Just across the street from the Ideson place was the home of Phil Sawyer. This building has already been discussed in an earlier post about the Tudor Style. Mr Sawyer, known to family as Phil was the son of Edgar Sawyer and grandson of Senator Philitus Sawyer. Phil had a good head for business and ran many of the family's ventures. His house was built in 1904 and still stands next to the Oshkosh Public Museum.
What is now the public museum was built in 1908 as the residence of Edgar Sawyer and was the crowing achievement for architect Waters. The building was said to be in the "Old English Style" with its towering chimneys. bay windowed gable ends and imposing porte-cochere. The grounds also included a captious carriage house of a design harmonious the the residence. Mr. Sawyer donated the building to the city in 1922 and stipulated that it should be used as a museum. There have been alterations and sympathetic addition to the structure but the original building has not been obscured.
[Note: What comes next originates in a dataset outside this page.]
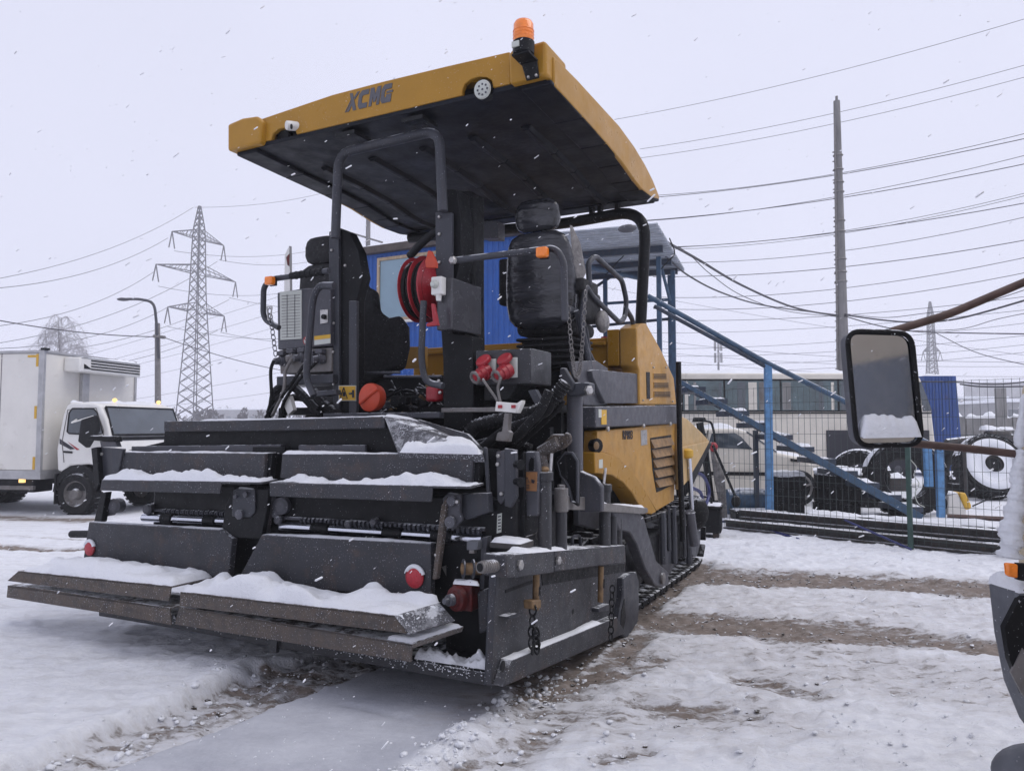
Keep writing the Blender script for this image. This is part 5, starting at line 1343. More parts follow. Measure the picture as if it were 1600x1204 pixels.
# ================================================================== white refrigerated truck on the left
T = Frame(-8.42, 14.63, 100.0)
truck = empty('box_truck', T, 'white refrigerated box truck with grimy cab behind the paver at far left', 'truck')
def tp_(name, mb, m, parent=None, **k): return obj(name, mb, M[m], parent or truck, **k)
TA, TB_ = T.A, T.B
zt, zb = TA(65, 551, 1.05).z, TA(65, 735, 1.05).z
bx = tp_('cargo_box', MB().box(-1.45, 1.05, -5.2, 0, zb, zt), 'whited', bevel=0.02)
for a_ in (1.05, -1.45): tp_('corner_trim', MB().box(a_ - .03, a_ + .03, -.08, .025, zb - .02, zt + .02), 'alu', bx, bevel=0.006)
tp_('roof_trim', MB().box(-1.47, 1.07, -5.2, .02, zt, zt + .05), 'alu', bx, bevel=0.006)
tp_('lower_rail', MB().box(-1.46, 1.065, -5.2, .02, zb - .16, zb), 'alu', bx, bevel=0.006)
tp_('roof_clip', MB().box(.98, 1.08, -.05, .06, zt + .05, zt + .09), 'black', bx)
for k in range(6): tp_('panel_seam', MB().box(1.049, 1.054, -.9 - .8 * k, -.885 - .8 * k, zb, zt), 'lgray', bx)
for z_ in (zt - .12, (zt + zb) / 2, zb + .15):
    tp_('reflective_mark', MB().box(1.05, 1.056, -.16, -.11, z_ - .13, z_ + .1), 'ystick', bx)
tp_('reflective_mark', MB().box(1.05, 1.057, -.34, -.11, zt - .08, zt - .04), 'ystick', bx)
tp_('side_marker', MB().box(1.02, 1.07, -.42, -.32, zb - .22, zb - .16), 'lamp', bx)
fz0, fz1 = TB_(150, 583, 0.3).z, TB_(150, 561, .3).z
fu = tp_('refrigeration_unit', MB().box(-1.15, .58, .0, .36, fz0, fz1), 'white', bevel=0.03)
for k in range(4): tp_('unit_grille', MB().box(-1.1, .30, .355, .37, fz0 + .05 + k * .055, fz0 + .075 + k * .055), 'black', fu)
tp_('unit_grille', MB().prism([(.48, .362, fz0 + .06), (.48, .362, fz0 + .15), (.28, .362, fz0 + .06)], (0, .01, 0)), 'black', fu)
snow_cap([(.55, .38, fz1), (-1.12, .38, fz1), (-1.12, .02, fz1), (.55, .02, fz1)], .06, fu, 6, .05, edge=.06)
tp_('unit_duct', MB().box(-.02, .16, 0, .08, zb + .3, fz0), 'alu', bx, bevel=0.01)
cf = 1.02
side = [(89, 735), (88, 702), (92, 678), (98, 648), (104, 633), (112, 628), (146, 629), (156, 633), (166, 655), (172, 681), (182, 694), (187, 706), (188, 738), (172, 740), (160, 738), (150, 728), (138, 725), (110, 728), (98, 738)]
sp_ = [TA(x, y, .95) for x, y in side]
cab_ = tp_('cab', MB().prism(sp_, (-2.15, 0, 0)), 'white', bevel=0.04, seg=3)
tp_('door_seam', MB().tube([TA(x, y, .953) for x, y in ((100, 722), (97, 690), (106, 640), (150, 637), (162, 672), (160, 712), (152, 724))], .008, 5), 'lgray', cab_)
win = [TA(x, y, .955) for x, y in ((105, 674), (108, 645), (113, 638), (146, 638), (152, 645), (161, 677), (150, 679), (108, 677))]
tp_('side_window', MB().prism(win, (-.02, 0, 0)), 'glass', cab_)
tp_('window_rubber', MB().tube(win + [win[0]], .014, 6), 'black', cab_)
tp_('door_handle', MB().prism([TA(x, y, .97) for x, y in ((99, 704), (112, 705), (112, 708), (99, 707))], (-.03, 0, 0)), 'black', cab_)
for pix, m_ in (([(93, 685), (117, 701), (110, 702), (93, 693)], 'print'), ([(106, 690), (124, 702), (120, 703)], 'red')):
    tp_('stripe', MB().prism([TA(x, y, .956) for x, y in pix], (-.005, 0, 0)), m_, cab_)
s0, s1 = TA(158, 636, .95), TA(172, 680, .95)
nrm = Vector((0, s0.z - s1.z, -(s0.y - s1.y))).normalized() * .03
ws_ = [Vector((.86, s0.y, s0.z)), Vector((-1.1, s0.y, s0.z)), Vector((-1.12, s1.y, s1.z)), Vector((.9, s1.y, s1.z))]
tp_('windscreen', MB().prism([v + nrm for v in ws_], -nrm * 1.5), 'glass', cab_)
tp_('windscreen_rubber', MB().tube([v + nrm for v in ws_ + [ws_[0]]], .02, 6), 'black', cab_)
tp_('wiper_cowl', MB().box(-1.1, .88, s1.y + .01, s1.y + .09, s1.z - .09, s1.z - .03), 'black', cab_)
rz = TA(128, 629, .95)
snow_cap([(.9, rz.y + .25, rz.z), (-1.15, rz.y + .25, rz.z), (-1.15, rz.y - .35, rz.z + .01), (.9, rz.y - .35, rz.z + .01)], .08, cab_, 12, .06, edge=.1)
for a_ in (.35, -.95): tp_('roof_marker', MB().ball((a_, rz.y + .2, rz.z + .07), (.05, .04, .035), 10, 6), 'lamp', cab_)
tp_('mirror', MB().prism([TA(x, y, 1.25) for x, y in ((126, 655), (148, 648), (151, 672), (134, 700), (121, 690))], (-.05, .05, 0)), 'black', cab_, bevel=0.02)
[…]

In 1911 Louis Schreiber called upon William Waters to draft plans for a new residence. Waters had a history with the Schreiber family having had planned Louis father's 1884 home on Washington Street. Mr. Schreiber was president of the First National Bank; his father Charles had been head cashier of the same bank. Mr. Schreiber chose a lot on Algoma Street just past the Congress Street intersection, on which to build . He also chose the Colonial Revival Style which was very poplar at the time. The well maintained brick house still graces Algoma Street and appears as did when built.